> [Information shown]
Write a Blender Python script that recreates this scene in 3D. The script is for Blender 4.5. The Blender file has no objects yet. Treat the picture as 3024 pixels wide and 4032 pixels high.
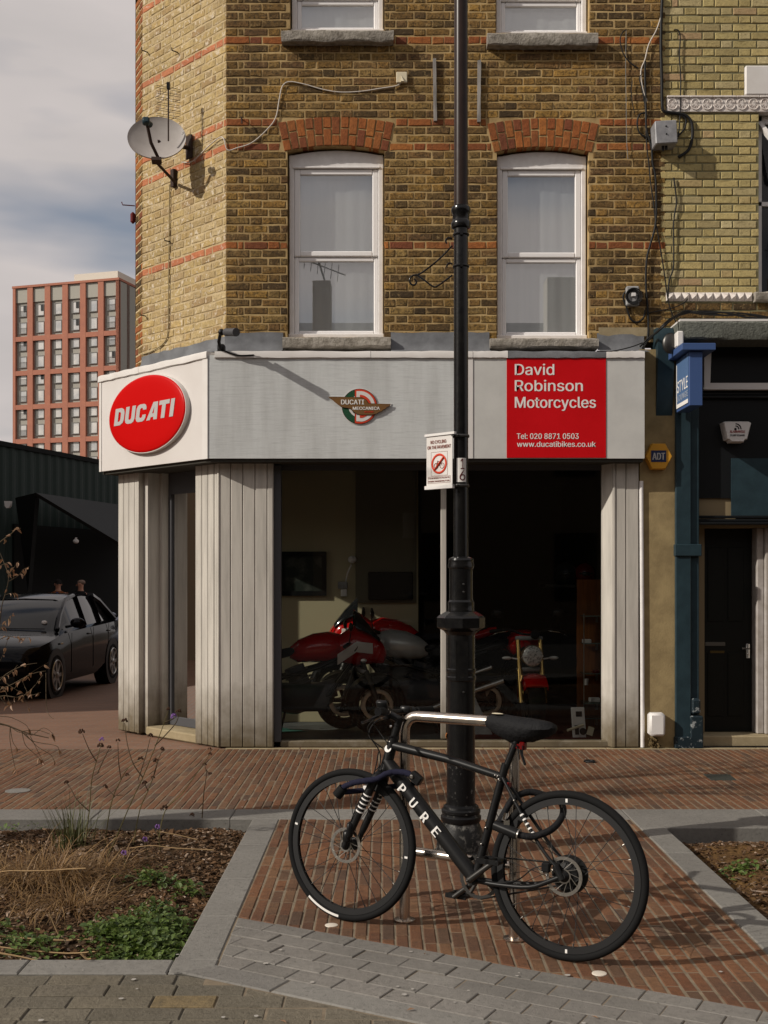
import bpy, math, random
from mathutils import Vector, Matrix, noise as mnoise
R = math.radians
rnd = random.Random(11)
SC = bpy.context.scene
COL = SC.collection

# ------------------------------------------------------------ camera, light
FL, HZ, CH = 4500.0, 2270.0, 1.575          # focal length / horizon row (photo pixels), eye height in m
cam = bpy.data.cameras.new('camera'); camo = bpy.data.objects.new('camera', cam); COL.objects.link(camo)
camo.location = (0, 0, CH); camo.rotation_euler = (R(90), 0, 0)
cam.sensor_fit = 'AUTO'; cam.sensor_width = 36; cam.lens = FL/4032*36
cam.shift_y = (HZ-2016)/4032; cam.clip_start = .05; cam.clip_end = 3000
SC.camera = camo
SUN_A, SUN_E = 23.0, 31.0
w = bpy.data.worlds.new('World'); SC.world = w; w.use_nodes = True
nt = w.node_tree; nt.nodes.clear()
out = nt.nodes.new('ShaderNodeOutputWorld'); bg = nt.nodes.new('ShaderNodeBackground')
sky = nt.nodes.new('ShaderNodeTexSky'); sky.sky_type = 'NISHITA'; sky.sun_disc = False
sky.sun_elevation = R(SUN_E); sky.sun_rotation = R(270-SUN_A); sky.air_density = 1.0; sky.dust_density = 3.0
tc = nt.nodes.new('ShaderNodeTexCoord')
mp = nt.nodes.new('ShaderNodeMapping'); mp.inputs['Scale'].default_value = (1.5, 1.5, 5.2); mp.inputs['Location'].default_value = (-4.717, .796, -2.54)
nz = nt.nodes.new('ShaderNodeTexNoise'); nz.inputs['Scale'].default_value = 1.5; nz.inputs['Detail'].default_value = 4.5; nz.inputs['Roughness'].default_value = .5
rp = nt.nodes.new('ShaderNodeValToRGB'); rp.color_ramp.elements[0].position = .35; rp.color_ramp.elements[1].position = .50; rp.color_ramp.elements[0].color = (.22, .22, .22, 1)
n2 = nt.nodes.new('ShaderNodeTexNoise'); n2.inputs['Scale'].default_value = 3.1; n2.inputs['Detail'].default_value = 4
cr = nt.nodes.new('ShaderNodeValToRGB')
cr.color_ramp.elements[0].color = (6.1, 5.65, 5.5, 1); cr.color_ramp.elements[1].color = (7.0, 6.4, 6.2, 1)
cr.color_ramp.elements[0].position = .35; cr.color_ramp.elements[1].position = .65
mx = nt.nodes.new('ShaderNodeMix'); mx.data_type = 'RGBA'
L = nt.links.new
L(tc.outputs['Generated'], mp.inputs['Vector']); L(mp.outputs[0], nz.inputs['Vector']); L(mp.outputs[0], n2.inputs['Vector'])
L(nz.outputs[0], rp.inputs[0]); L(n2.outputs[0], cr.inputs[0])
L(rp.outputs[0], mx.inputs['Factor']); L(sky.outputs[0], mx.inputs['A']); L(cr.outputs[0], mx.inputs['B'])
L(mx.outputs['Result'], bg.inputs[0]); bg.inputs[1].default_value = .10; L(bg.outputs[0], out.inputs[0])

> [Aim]
Leave out the pictures, then repeat the listing above exactly from its first line to the line with "COL = SC.collection", inclusive.

> [Reply to the task]
Write a Blender Python script that recreates this scene in 3D. The script is for Blender 4.5. The Blender file has no objects yet. Treat the picture as 3024 pixels wide and 4032 pixels high.
import bpy, math, random
from mathutils import Vector, Matrix, noise as mnoise
R = math.radians
rnd = random.Random(11)
SC = bpy.context.scene
COL = SC.collection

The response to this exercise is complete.